__Stated task__:
Quote the listing below word for word, stopping after the line that contains "SC.camera = cam".

※ ※ ※

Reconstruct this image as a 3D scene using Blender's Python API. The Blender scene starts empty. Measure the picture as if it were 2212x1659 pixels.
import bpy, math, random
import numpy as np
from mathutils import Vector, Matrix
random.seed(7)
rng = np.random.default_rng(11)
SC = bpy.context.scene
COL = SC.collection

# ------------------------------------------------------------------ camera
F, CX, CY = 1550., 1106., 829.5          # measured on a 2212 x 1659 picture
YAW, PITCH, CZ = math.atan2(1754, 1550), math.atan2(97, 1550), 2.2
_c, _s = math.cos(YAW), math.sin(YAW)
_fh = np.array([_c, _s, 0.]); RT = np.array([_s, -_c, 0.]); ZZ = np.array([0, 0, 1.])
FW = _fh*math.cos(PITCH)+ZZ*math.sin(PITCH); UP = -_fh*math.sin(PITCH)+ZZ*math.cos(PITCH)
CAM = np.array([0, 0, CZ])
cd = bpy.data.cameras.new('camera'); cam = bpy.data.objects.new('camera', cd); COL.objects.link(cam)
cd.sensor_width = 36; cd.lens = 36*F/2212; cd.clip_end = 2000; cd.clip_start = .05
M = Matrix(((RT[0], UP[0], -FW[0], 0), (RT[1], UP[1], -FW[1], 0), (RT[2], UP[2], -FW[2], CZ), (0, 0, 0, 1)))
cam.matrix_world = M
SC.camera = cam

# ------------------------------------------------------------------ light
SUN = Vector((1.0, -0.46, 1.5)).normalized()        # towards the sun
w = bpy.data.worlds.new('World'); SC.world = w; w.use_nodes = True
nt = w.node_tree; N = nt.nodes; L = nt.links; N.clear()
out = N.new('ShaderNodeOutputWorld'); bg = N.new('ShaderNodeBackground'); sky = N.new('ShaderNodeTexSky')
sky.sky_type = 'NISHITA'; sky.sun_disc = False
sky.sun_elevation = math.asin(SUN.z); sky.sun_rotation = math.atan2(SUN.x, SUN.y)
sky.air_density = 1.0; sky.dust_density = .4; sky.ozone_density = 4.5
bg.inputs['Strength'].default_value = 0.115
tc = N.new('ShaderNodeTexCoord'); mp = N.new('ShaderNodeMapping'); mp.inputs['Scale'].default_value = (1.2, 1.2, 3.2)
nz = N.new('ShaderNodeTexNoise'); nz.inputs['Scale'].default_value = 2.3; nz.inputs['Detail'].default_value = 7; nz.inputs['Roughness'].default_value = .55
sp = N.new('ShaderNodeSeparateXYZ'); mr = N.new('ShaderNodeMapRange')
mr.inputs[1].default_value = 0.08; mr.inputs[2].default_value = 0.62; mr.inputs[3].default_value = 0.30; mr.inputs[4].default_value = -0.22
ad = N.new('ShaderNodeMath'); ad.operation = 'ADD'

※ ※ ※

__Completed exercise__:
Reconstruct this image as a 3D scene using Blender's Python API. The Blender scene starts empty. Measure the picture as if it were 2212x1659 pixels.
import bpy, math, random
import numpy as np
from mathutils import Vector, Matrix
random.seed(7)
rng = np.random.default_rng(11)
SC = bpy.context.scene
COL = SC.collection

# ------------------------------------------------------------------ camera
F, CX, CY = 1550., 1106., 829.5          # measured on a 2212 x 1659 picture
YAW, PITCH, CZ = math.atan2(1754, 1550), math.atan2(97, 1550), 2.2
_c, _s = math.cos(YAW), math.sin(YAW)
_fh = np.array([_c, _s, 0.]); RT = np.array([_s, -_c, 0.]); ZZ = np.array([0, 0, 1.])
FW = _fh*math.cos(PITCH)+ZZ*math.sin(PITCH); UP = -_fh*math.sin(PITCH)+ZZ*math.cos(PITCH)
CAM = np.array([0, 0, CZ])
cd = bpy.data.cameras.new('camera'); cam = bpy.data.objects.new('camera', cd); COL.objects.link(cam)
cd.sensor_width = 36; cd.lens = 36*F/2212; cd.clip_end = 2000; cd.clip_start = .05
M = Matrix(((RT[0], UP[0], -FW[0], 0), (RT[1], UP[1], -FW[1], 0), (RT[2], UP[2], -FW[2], CZ), (0, 0, 0, 1)))
cam.matrix_world = M
SC.camera = cam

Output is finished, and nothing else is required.